UNITED STATES DISTRICT COURT, EASTERN DISTRICT OF PENNSYLVANIA


May 2, 1979

May S. FISCHMAN
v.
Harry FISCHMAN and the Old Reading Brewery, Inc.

The opinion of the court was delivered by: HUYETT

ON MOTIONS TO VACATE AND TO ENJOIN

Plaintiff commenced this action in the Court of Common Pleas of Philadelphia County on October 23, 1978. On December 27, 1978, defendant Old Reading Brewery, Inc. filed a removal petition with the Clerk of this court. Plaintiff expressed her intention to move to remand the case to state court, and by an Order of January 19, 1979, she was directed to file her motion by March 1, 1979. No motion was ever filed. On March 27, 1979, however, plaintiff filed an affidavit of service in the Court of Common Pleas. Defendant Harry Fischman has now filed with this court a "motion to vacate and enjoin attempted service of process and other action in suit removed from Pennsylvania state court to the United States District Court for the Eastern District of Pennsylvania."

 28 U.S.C. § 1446(e) provides that

 

Promptly after the filing of (a removal petition of a civil case) and bond the defendant or defendants shall give written notice thereof to all adverse parties and shall file a copy of the petition with the clerk of such State court, which shall effect the removal and the State court shall proceed no further unless and until the case is remanded.

 Process after removal is discussed in § 1448 of the same Title. That section provides that

 

In all cases removed from any State court to any district court of the United States in which any one or more of the defendants has not been served with process or in which the service has not been perfected prior to removal, or in which process served proves to be defective, such process or service may be completed or new process issued in the same manner as in cases originally filed in such district court.

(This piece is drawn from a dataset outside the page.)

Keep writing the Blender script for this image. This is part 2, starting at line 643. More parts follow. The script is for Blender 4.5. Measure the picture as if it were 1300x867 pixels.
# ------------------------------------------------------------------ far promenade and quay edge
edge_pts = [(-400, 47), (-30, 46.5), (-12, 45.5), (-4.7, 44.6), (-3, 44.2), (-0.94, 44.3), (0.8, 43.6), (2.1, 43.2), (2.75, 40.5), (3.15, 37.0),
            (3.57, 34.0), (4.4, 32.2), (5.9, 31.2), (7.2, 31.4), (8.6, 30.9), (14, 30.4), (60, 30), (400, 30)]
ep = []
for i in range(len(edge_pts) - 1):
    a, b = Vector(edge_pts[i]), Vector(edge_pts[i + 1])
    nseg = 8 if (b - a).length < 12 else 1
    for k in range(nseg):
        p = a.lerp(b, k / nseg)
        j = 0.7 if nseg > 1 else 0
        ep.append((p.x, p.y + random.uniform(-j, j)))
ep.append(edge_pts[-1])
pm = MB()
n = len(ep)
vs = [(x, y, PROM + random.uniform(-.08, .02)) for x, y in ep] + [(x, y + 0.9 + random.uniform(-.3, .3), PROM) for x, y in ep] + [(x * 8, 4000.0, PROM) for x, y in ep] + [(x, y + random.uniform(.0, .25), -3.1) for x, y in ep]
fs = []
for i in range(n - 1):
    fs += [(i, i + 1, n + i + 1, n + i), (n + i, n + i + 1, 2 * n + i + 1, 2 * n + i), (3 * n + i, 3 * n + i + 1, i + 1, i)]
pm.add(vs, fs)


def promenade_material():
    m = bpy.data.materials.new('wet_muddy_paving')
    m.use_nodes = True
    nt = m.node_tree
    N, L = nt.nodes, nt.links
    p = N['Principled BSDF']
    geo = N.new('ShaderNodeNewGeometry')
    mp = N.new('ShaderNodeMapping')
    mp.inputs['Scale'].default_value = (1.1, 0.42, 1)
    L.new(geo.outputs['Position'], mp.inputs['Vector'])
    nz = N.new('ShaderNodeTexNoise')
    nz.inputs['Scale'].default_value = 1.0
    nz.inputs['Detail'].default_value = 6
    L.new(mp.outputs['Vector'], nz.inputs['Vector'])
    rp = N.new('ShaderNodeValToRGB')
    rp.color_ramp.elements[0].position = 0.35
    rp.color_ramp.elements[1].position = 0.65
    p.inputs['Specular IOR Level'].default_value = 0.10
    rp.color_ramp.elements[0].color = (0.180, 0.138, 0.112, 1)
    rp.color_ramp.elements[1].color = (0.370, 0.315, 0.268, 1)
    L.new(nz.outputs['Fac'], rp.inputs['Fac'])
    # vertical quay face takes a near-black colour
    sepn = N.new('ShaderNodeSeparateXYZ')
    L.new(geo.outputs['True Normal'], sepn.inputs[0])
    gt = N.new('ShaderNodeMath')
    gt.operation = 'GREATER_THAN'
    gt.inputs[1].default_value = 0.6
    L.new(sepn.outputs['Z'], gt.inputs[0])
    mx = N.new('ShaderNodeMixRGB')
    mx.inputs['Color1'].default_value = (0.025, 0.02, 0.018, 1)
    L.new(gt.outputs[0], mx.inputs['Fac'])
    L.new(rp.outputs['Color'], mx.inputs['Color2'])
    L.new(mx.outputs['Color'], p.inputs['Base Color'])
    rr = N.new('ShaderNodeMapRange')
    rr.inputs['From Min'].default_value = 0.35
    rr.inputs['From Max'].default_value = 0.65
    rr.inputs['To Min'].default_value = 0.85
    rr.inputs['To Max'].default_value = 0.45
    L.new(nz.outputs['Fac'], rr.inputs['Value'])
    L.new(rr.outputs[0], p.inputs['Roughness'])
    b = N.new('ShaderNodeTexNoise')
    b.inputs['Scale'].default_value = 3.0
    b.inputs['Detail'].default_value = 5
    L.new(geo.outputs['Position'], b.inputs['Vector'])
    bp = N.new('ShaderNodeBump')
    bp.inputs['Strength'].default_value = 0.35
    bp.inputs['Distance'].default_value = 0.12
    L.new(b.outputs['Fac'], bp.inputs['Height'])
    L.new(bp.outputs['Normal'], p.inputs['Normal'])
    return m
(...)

 That section has been interpreted to mean that

 

where the defendant has never been put on notice of the state court proceeding prior to removal . . . the federal court cannot "complete" the state process by permitting it to be served after removal; rather the federal court must issue new process pursuant to Rule 4 of the Federal Rules of Civil Procedure. The state court process becomes null and void on the date the action is removed to the federal court.

 Beecher v. Wallace, 381 F.2d 372, 373 (9th Cir. 1967). See also Allman v. Hanley, 302 F.2d 559 (5th Cir. 1962); DiCesare-Engler Productions, Inc. v. Mainman Ltd., 421 F. Supp. 116 (W.D.Pa.1976).

 Plaintiff has filed a memorandum of law in opposition to defendant's motion. In her memorandum, plaintiff states that she "was under the misapprehension that service of process was to continue in the state court with respect to the unserved defendant, even after Old Reading had filed its petition for removal. Admittedly, plaintiff was wrong. Plaintiff has already taken steps to effectuate service of process through the proper procedures of this Court." Plaintiff's memorandum contra defendant Harry Fischman's motion to vacate and enjoin service of process and other action in suit removed from Pennsylvania state court to the United States District Court for the Eastern District of Pennsylvania at 2. Plaintiff's memorandum suggests no reason, however, why defendant's motion should not be granted.

 We agree with defendant that following removal, exclusive jurisdiction of this action is vested in this court. See Berberian v. Gibney, 514 F.2d 790 (1st Cir. 1975); Barrett v. Southern Railway Co., 68 F.R.D. 413 (D.S.C.1975). We therefore believe that plaintiff's actions in reinstituting her complaint in state court and filing an affidavit of service in that action are void and should be vacated. Defendant also requests that we enjoin plaintiff from taking any further action whatsoever in this case in the Court of Common Pleas. We believe, however, that plaintiff's memorandum reveals that plaintiff's actions in state court were the result of a "misapprehension" rather than part of an attempt to harass defendant. We therefore decline to enjoin plaintiff at this time. A plaintiff may not, however, attempt to avoid the effect of the removal statutes. See Brown v. Seaboard Coast Line Railroad Co., 309 F. Supp. 48 (N.D.Ga.1969). Defendant may renew his motion in this regard if necessary.